• _Given exercise_
From the first line of the data below through the line holding "grey mortar pad", output each line exactly and leave the pictures out.

• _Provided data_
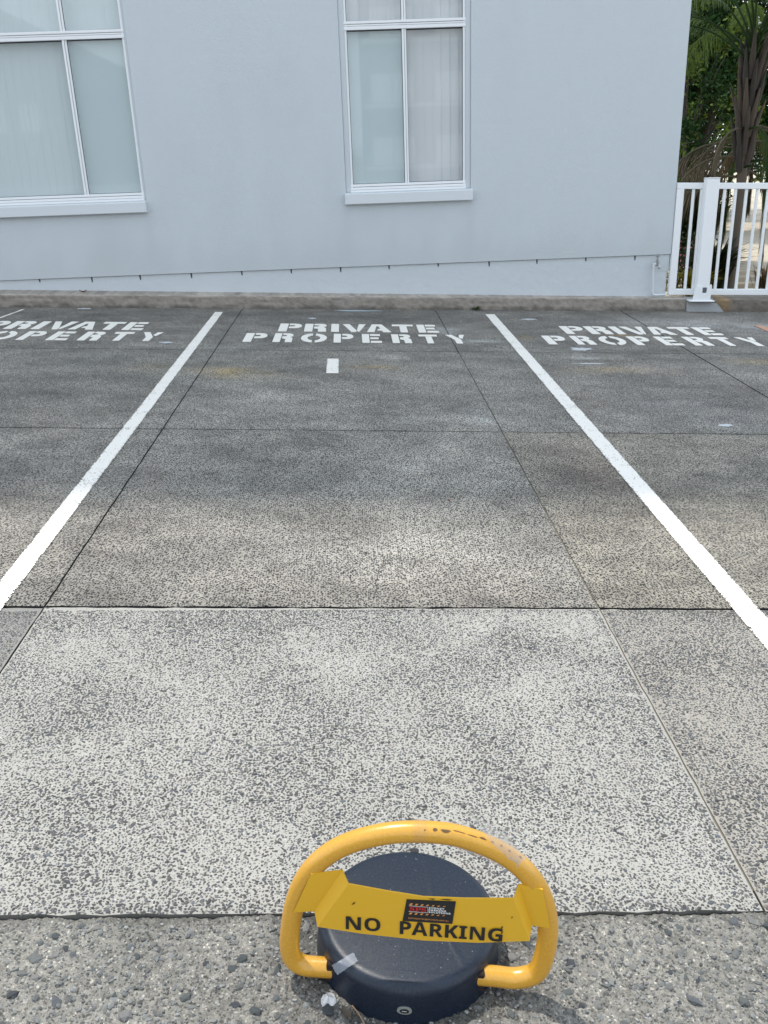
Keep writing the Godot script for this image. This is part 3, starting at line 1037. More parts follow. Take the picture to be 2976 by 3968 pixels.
# ------------------------------------------------------------------ fence
func build_fence() -> void:
	var pad := MB.new()
	var t := [Vector3(3.345, -0.062, 0.055), Vector3(3.635, -0.076, 0.05), Vector3(3.635, -0.076, -0.2), Vector3(3.345, -0.062, -0.2)]
	var f := [gp(3.34, 0.115, -0.02), gp(3.745, 0.10, -0.02), gp(3.745, -0.2, -0.02), gp(3.34, -0.2, -0.02)]
	pad.quad(t[0], t[1], t[2], t[3], Vector3.UP)
	for k in 4:
		var l := (k + 1) % 4
		pad.quad(t[k], t[l], f[l], f[k], (t[l] - t[k]).cross(Vector3.UP).normalized() + Vector3(0, 0.3, 0))
	pad.col = Color(0.36, 0.38, 0.39)
	for k in pad.c.size():
		pad.c[k] = Color(0.36, 0.38, 0.39)
	var po := put("concrete_pad", pad.mesh(), M.kerb)
	tag(po, "small grey mortar pad with sloping sides under the fence post", "concrete pad")

	var root := thing("fence", "white powder coated metal fence with vertical bars right of building", "fence")
	var sl := -0.0405
	var top := func(x: float) -> float: return 1.063 + (x - 3.18) * -0.036
	var bot := func(x: float) -> float: return -0.006 + (x - 3.17) * -0.042
	# rails
	for r in [[3.1715, 6.6, true], [3.1715, 6.6, false]]:
		var m := MB.new()
		var q: Callable = top if r[2] else bot
		var dy := -0.056 if r[2] else 0.056
		var a := Vector3(3.1715, q.call(3.1715), 0.0)
		var e := Vector3(6.6, q.call(6.6), 0.0)
		bar(m, a + Vector3(0, dy * 0.5, -0.012), e + Vector3(0, dy * 0.5, -0.012), 0.056, 0.05)
		put("rail", m.mesh(), M.fence, root)
	var st := MB.new()
	bar(st, Vector3(3.207, top.call(3.21) - 0.057, -0.012), Vector3(3.207, bot.call(3.21) + 0.057, -0.012), 0.071, 0.049)
	put("stile", st.mesh(), M.fence, root)
	for x in [3.439, 3.54]:
		var s2 := MB.new()
		bar(s2, Vector3(x, top.call(x) - 0.057, -0.012), Vector3(x, bot.call(x) + 0.057, -0.012), 0.05, 0.048)
		put("stile", s2.mesh(), M.fence, root)
	var bars := [3.342]
	var x := 3.652
	while x < 6.55:
		bars.append(x)
		x += 0.1075
	for bx in bars:
		var m := MB.new()
		bar(m, Vector3(bx, top.call(bx) - 0.057, -0.012), Vector3(bx, bot.call(bx) + 0.057, -0.012), 0.025, 0.025)
		put("bar", m.mesh(), M.fence, root)
	# post
	var p := MB.new()
	p.box(Vector3(3.424, -0.07, 0.016), Vector3(3.553, 1.096, 0.10), 0.006)
	p.box(Vector3(3.420, 1.0965, 0.012), Vector3(3.557, 1.101, 0.104), 0.002)
	put("post", p.mesh(), M.fence, root)
	var fl := MB.new()
	fl.prism(PackedVector2Array([Vector2(3.372, -0.062), Vector2(3.41, -0.058), Vector2(3.55, -0.064), Vector2(3.605, -0.072), Vector2(3.60, -0.064), Vector2(3.565, -0.052), Vector2(3.572, 0.02), Vector2(3.570, 0.085), Vector2(3.560, 0.098), Vector2(3.552, 0.085), Vector2(3.524, 0.055), Vector2(3.521, 0.012), Vector2(3.478, 0.014), Vector2(3.479, 0.058), Vector2(3.424, 0.086), Vector2(3.416, 0.1), Vector2(3.409, 0.086), Vector2(3.396, 0.0), Vector2(3.388, -0.046)]), 0.1005, 0.112)
	put("foot_bracket", fl.mesh(), M.fence, root)
	var ho := MB.new()
	ho.box(Vector3(3.479, 0.013, 0.098), Vector3(3.523, 0.066, 0.1025))
	put("bolt_pocket", ho.mesh(), M.groove, root)
	var bp := MB.new()
	bp.box(Vector3(3.36, -0.072, -0.02), Vector3(3.62, -0.060, 0.125), 0.003, Transform3D(Basis(Vector3(0, 0, 1), -0.045), Vector3(-0.003, 0.157, 0)))
	put("base_plate", bp.mesh(), M.fence, root)
	for bx in [3.40, 3.588]:
		var m := MB.new()
		m.tube([Vector3(bx, -0.075, 0.09), Vector3(bx, -0.045, 0.09)], 0.012, 6)
		put("bolt", m.mesh(), M.steel, root)

func bar(m: MB, a: Vector3, b: Vector3, w: float, d: float) -> void:
	var y := (b - a).normalized()
	var x := y.cross(Vector3(0, 0, 1)).normalized()
	var t := Transform3D(Basis(x, y, Vector3(0, 0, 1)), (a + b) * 0.5)
	var h := (b - a).length() * 0.5
	m.box(Vector3(-w * 0.5, -h, -d * 0.5), Vector3(w * 0.5, h, d * 0.5), 0.003, t)


# ------------------------------------------------------------------ lower terrace beyond the fence
func build_plaza() -> void:
	var pave := mat(0.50, 0.43, 0.33, 0.9)
	bump(pave, noise_tex(91, 0.05, 256, 3), 3.0, 0.3)
	var b := MB.new()
	b.box(Vector3(-20, -2.05, -13.0), Vector3(40, -1.97, -0.47))
	b.box(Vector3(-20, -2.05, -90.0), Vector3(40, -1.64, -13.96))
	var o := put("plaza", b.mesh(), pave)
	o.set_meta("kind", "structure")
	o.set_meta("label", "sunlit beige paved terrace below and beyond the fence")
	var jm := mat(0.30, 0.26, 0.21, 0.9)
	var j := MB.new()
	for k in 46:
		var z := -14.2 - k * 0.30
		j.quad(Vector3(2, -1.638, z), Vector3(20, -1.638, z), Vector3(20, -1.638, z - 0.018), Vector3(2, -1.638, z - 0.018), Vector3.UP)
	put("paving_joint", j.mesh(), jm, o)
	var st := thing("terrace_steps", "low wide beige stone steps beyond the fence", "steps")
	for k in 3:
		var s := MB.new()
		s.box(Vector3(2, -2.04, -13.96), Vector3(30, -1.97 + 0.11 * (k + 1), -12.99 - 0.32 * k), 0.012)
		put("step", s.mesh(), pave, st)


# ------------------------------------------------------------------ trees
func leaf_mesh(l: float, w: float) -> ArrayMesh:
	var b := MB.new()
	var n := Vector3(0, 1, 0)
	var a := b.vert(Vector3(0, 0, 0), n)
	var m := b.vert(Vector3(0, -0.12 * w, l * 0.5), n)
	var e := b.vert(Vector3(0, -0.06 * l, l), n)
	var p := b.vert(Vector3(-w * 0.5, 0.06 * w, l * 0.45), n)
	var q := b.vert(Vector3(w * 0.5, 0.06 * w, l * 0.45), n)
	b.face(a, p, m)
	b.face(p, e, m)
	b.face(a, m, q)
	b.face(m, e, q)
	b.smooth()
	return b.mesh()

func leaf_mat() -> StandardMaterial3D:
	var m := mat(1, 1, 1, 0.6, 0.0, true)
	m.metallic_specular = 0.25
	m.backlight_enabled = true
	m.backlight = Color(0.40, 0.46, 0.16)
	return m

func random_basis(down: float) -> Basis:
	var y := Vector3(fr(-1, 1), fr(0.1, 1.2), fr(-1, 1)).normalized()
	var z := Vector3(fr(-1, 1), fr(-1, 1) - down, fr(-1, 1))
	z = (z - y * z.dot(y)).normalized()
	return Basis(y.cross(z), y, z)

func broadleaf(label: String, at: Vector3, height: float, clumps: int, spread: Vector3, leaves: int, sd: int, dark: float, yellow := 0.0) -> void:
	rng.seed = sd
	var root := thing("broadleaf_tree", label, "tree", at, "trees beyond the fence")
	var bark := mat(0.07, 0.06, 0.05, 0.95)
	bump(bark, noise_tex(95, 0.04, 256, 4), 3.0, 1.2)
	var t := MB.new()
	var trunk := []
	for k in 9:
		var f := k / 8.0
		trunk.append(Vector3(0.25 * sin(f * 3.0 + sd), height * 0.72 * f, 0.2 * cos(f * 2.3 + sd)))
	var thick := 0.45 if yellow > 0.0 else 1.0
	var trad := []
	for q in [0.17, 0.15, 0.14, 0.13, 0.12, 0.10, 0.085, 0.065, 0.04]:
		trad.append(q * thick)
	t.tube(trunk, trad, 9)
	var centres := []
	for k in clumps:
		var a := rng.randf() * TAU
		var q := sqrt(rng.randf())
		var y := fr(0.0, 1.0)
		var c := Vector3(cos(a) * q * spread.x, height * 0.18 + y * spread.y, sin(a) * q * spread.z)
		centres.append(c)
		if k % 2 == 0:
			var base: Vector3 = trunk[clampi(int(y * 7.0), 1, 7)]
			var mid := base.lerp(c, 0.5) + Vector3(0, 0.25, 0)
			t.tube([base, mid, c], [0.05 * thick, 0.03 * thick, 0.012 * thick], 6)
	put("trunk", t.mesh(), bark, root)
	var xf := []
	var cs := PackedColorArray()
	for k in leaves:
		var ci := rng.randi() % clumps
		var c: Vector3 = centres[ci]
		var d := Vector3(rng.randfn(), rng.randfn(), rng.randfn()) * (0.18 if yellow > 0.0 else 0.34)
		var s := fr(0.8, 1.35)
		xf.append(Transform3D(random_basis(0.5) * Basis.from_scale(Vector3.ONE * s), c + d))
		var g := fr(0.7, 1.25) * dark
		var yel := 1.0 if (ci % 4 == 0 and rng.randf() < 0.5) or (ci % 2 == 0 and rng.randf() < yellow) else 0.0
		cs.append(Color(0.024 * g + 0.085 * yel, 0.062 * g + 0.10 * yel, 0.016 * g + 0.006 * yel))
	many("crown", leaf_mesh(0.19, 0.095) if yellow == 0.0 else leaf_mesh(0.12, 0.065), leaf_mat(), xf, cs, root)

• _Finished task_
Keep writing the Godot script for this image. This is part 3, starting at line 1037. More parts follow. Take the picture to be 2976 by 3968 pixels.
# ------------------------------------------------------------------ fence
func build_fence() -> void:
	var pad := MB.new()
	var t := [Vector3(3.345, -0.062, 0.055), Vector3(3.635, -0.076, 0.05), Vector3(3.635, -0.076, -0.2), Vector3(3.345, -0.062, -0.2)]
	var f := [gp(3.34, 0.115, -0.02), gp(3.745, 0.10, -0.02), gp(3.745, -0.2, -0.02), gp(3.34, -0.2, -0.02)]
	pad.quad(t[0], t[1], t[2], t[3], Vector3.UP)
	for k in 4:
		var l := (k + 1) % 4
		pad.quad(t[k], t[l], f[l], f[k], (t[l] - t[k]).cross(Vector3.UP).normalized() + Vector3(0, 0.3, 0))
	pad.col = Color(0.36, 0.38, 0.39)
	for k in pad.c.size():
		pad.c[k] = Color(0.36, 0.38, 0.39)
	var po := put("concrete_pad", pad.mesh(), M.kerb)
	tag(po, "small grey mortar pad with sloping sides under the fence post", "concrete pad")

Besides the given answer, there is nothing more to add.